MSA Ratios Flashcards
MCT
formula & range
Total Capital / Minimum Required Capital
Minimum 150%
ROE
formula & range
Net Income/Equity
Minimum 5.4%
Return to shareholder per unit of invested capital. Should be sustainable rather than up and down. High ROE can be from low equity, which could mean high leverage.
Return on Revenue (ROR)
formula & range
= (UW income + Inv Income exc gains + Income from Subsidiaries) / Gross WP
Minimum 6.2%
Measures the income generated by the company relative to its revenue capacity
Return on Assets after tax (ROA)
formula & range
= Net Income After Tax/ (Beginning Year Assets + Ending Year Assets)/2
Minimum = 2.6%
Measures the efficiency of the company in terms of the company’s ability to generate income from its assets.
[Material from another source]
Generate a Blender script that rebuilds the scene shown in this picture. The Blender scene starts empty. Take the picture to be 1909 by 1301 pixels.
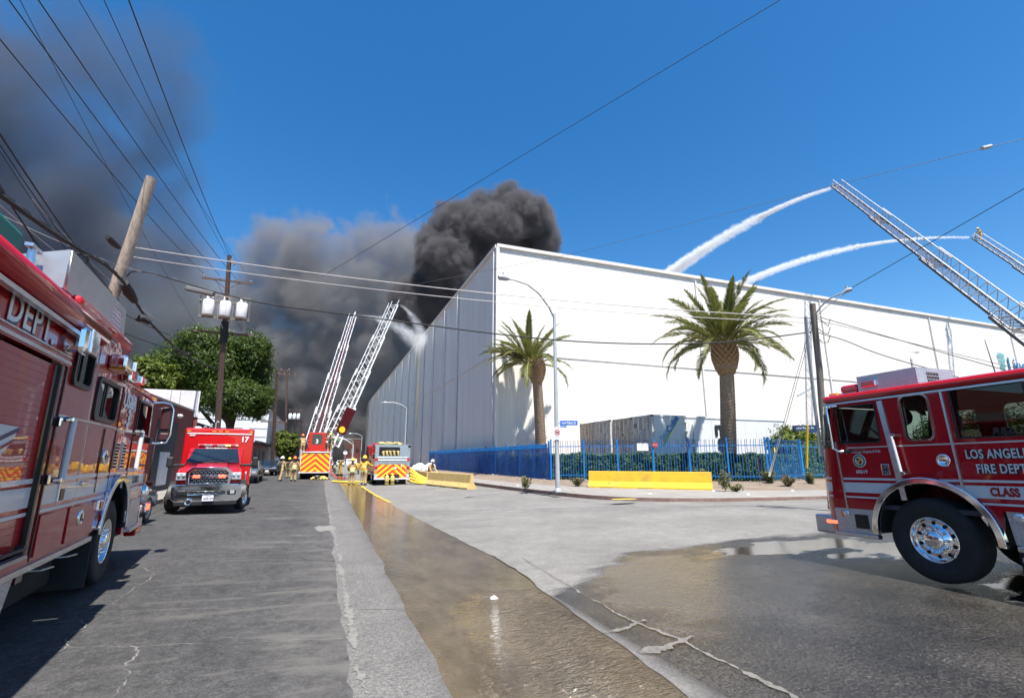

Insurance Return on Net Premium Earned (IRNPE)
formula & range
(UW Income + Inv Income exc gains)/Net Premiums Earned
Minimum 4%
Measures core earning capacity
Liabilities as a Percentage of Liquid Assets (LLA)
formula & range
Liabilities/Liquid Assets
Maximum = 105%
Measures the insurers liquidity. The higher the ratio means you have less assets to back your liabilities. Balance sheet values are used to determine liquidity.
Net Loss Reserves to Equity
formula & range
NLRE = Net Loss Reserves/ Equity
Maximum = 200%
If this ratio is too high then small % deviations in o/s reserves can have devastating effects on solvency. A high ratio could mean the insurer is exposed to financial distress due to the uncertainty in assessing unpaid claim liabilities.
One-Year Development to Equity
formula & range
1 year development deficiency/equity
Minimum = -10%
Investment income is built in. Development is impacted by mandatory discounting. Measures an insurers one year development margin or deficiency on unpaid claims to equity.
Adverse development implies previous estimated liabilities were underestimated, hence previous equity was overstated.
Overall Net Leverage
formula & range
(NWP + NL) / Equity
Maximum = 500%
Excessive premium writing relative to capital or a deterioration in liabilities will erode a company’s financial stability.
Adjusted Investment Yield (include realized capital gains)
formula
=(2*(Net Investment Income + OCI))/(Beginning Year + End Year Invested Assets - Net Investment Income - OCI)
Measure income and capital gains relative to deployed assets
Change in NPW
description
Year over Year % Change in net premiums written
Change in Gross Premiums Written
description
Year over Year % change in GWP
Change in Equity
description
Year over year % change in equity. Declines in equity decrease the company’s cushion available to support premium writings and absorb losses. Dramatic increases in equity may be indicative of instability.
AOCI to Equity
formula
= Accumulated other Comprehensive Income/Equity
AOCI is a capital element relating to unrealized (mark to market) capital gains or losses on available for sale securities. Measures AOCI’s proportion to overall capital.
Reinsurance Recoverable to Equity
formula
=(RR from Unearned Premium + RR from Unpaid Claims)/Equity
Gross measure since not offset by payables. Also accounts for S&S recoverables. High ratio means the insurer depends on the recoverability of those funds and thus financial health of the reinsurer.